Буду петь, и уготованная чаша
Может, нас с тобой, любимая, минует.

Именно пребывание на переходе стяженно соединяет поэтическое и жизнь, хотя поэтическое-как-жизнь является источником и родником слов и жизни. Остается вопрос, рождаемый на переходе-пределе. Встает вопрос о том, что непосредственно не присутствует, но именно к нему обращение. Это даже не вполне заданный вопрос, непонятно, кто должен ответить, это словно бы намек на озарение.

Пребывая в аду раздвоенного мира,
где неправда и правда свивают кольцо,
в чьих руках, чьих коленях мой гений спесивый
прятал мятое плачем и прозой лицо

Кто мне в руки вложил эту звонкую лиру!
Кто страданьем очистил ее ото лжи?
Если Муза и Бог, то откуда их сила
в этом маленьком сердце
Откуда?! Скажи.

Это – вопросы, ответов на которые нет не только у лирического героя, но и у времени, словно бы стремящегося выйти из самого себя. Если угодно, это переживание не только конца вполне определенного календарного времени, но и самой временности как стратегии понимания и смыслогенеза. Когда у истоков этого понимания Василий Розанов отдельными фрагментами набрасывал произведение «Апокалипсис нашего времени», то речь о кризисе временнóго измерения. Только сегодня философы заговорят о необходимости создания новой «поэмы утверждения». Но если вопросы встают, а ответов в своем времени нет, значит, нужны новые пути слова. И в творчестве Дмитрия Ивашинцова появляются образы Эллады, набирает силу мифологика, появляются сонмы теней, чье место за Стиксом, приближаются колдуньи, костры и мадонны, «ад безмолвья», где не звучат голоса, и в крике лирического героя заявлено:

И у Данте
в круге девятом
свободней. Свободней!

Мир не наполнен, время словно бы лишается самого себя, но это не бытийное качество, о котором сказано, что время есть тем, что оно непрерывно проходит (Мартин Хайдеггер), а качество-состояние, словно бы включенное в отношения обмена и платы.
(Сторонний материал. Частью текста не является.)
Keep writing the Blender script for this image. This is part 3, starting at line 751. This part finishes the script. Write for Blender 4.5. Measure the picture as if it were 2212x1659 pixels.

Кто нам заплатит за наше безмолвье.
Кто нам заплатит

Были мадонны,
Святые, младенцы.

И если в детском лепете, как писал Владимир Бибихин, или во младенческом взгляде, что отметил о. Павел Флоренский, пребывают все возможные смыслы и образы, то речь о существовании изначального дословного приятия, переживания и родства. Следовательно, нужно вернуться к тому любовному началу, где платоновский Эрот предстает как самый древний из богов: он не нуждается ни в ком, а в нем нуждаются все.

Это завет Эвридики:

…возьми свою лиру.
Пой, мой любимый, и мрака не будет.
Пой, мой любимый.

Но время не отпускает. Одна сторона моста упрочена в трансцендентной любовной силе и тайне, другая упирается в берег времени. И мост не прост и словно бы заколдован: это искривленное пространство страшит не только бессмысленностью плодящихся складок, но и тем, что оказывается в конце каждого из набросков.

Разверзлась бездна, что за ней?!
Близка ты, смена поколений,
Полно за пазухой камней.

Вот словно бы и кончилась заявленная тяжба поэтического и временного: побеждает страх времени. Не метафизики времени, а времени с его знаками власти и устрашения. Искривление пространства коснулось и самих стихотворных строчек, точнее, того, что они представляют.

Кто жаждет слов, не подходите. Нет!
навек мои уста свела гримаса страха.
Не в силах и шепнуть, я знаю: В слове грех!
Ждет исповедь глупца, а пустозвона плаха.

Свободен я пока, но темных страхов ад
Пророчит мне: сумы с тюрьмой не зарекайся,
Сожги свои стихи и у Герба покайся…
И мертвые слова под языком дрожат.

Поэтическое существование словно бы пронзает время – это не опыт повседневности, а переживание искренности: верьте не смыслу, а поэтическому присутствию. И любовь здесь – не спасение, она не может остановить войну или насилие, а порядок исчисления.

Недостижимый горизонт. Неизбежное. Но что действительно неизбежно, если «лабиринт не разгадан», в любовность вослед всему проваливается в черную дыру времени? Необходимо на избранном пути сопротивление неподлинности и забвения.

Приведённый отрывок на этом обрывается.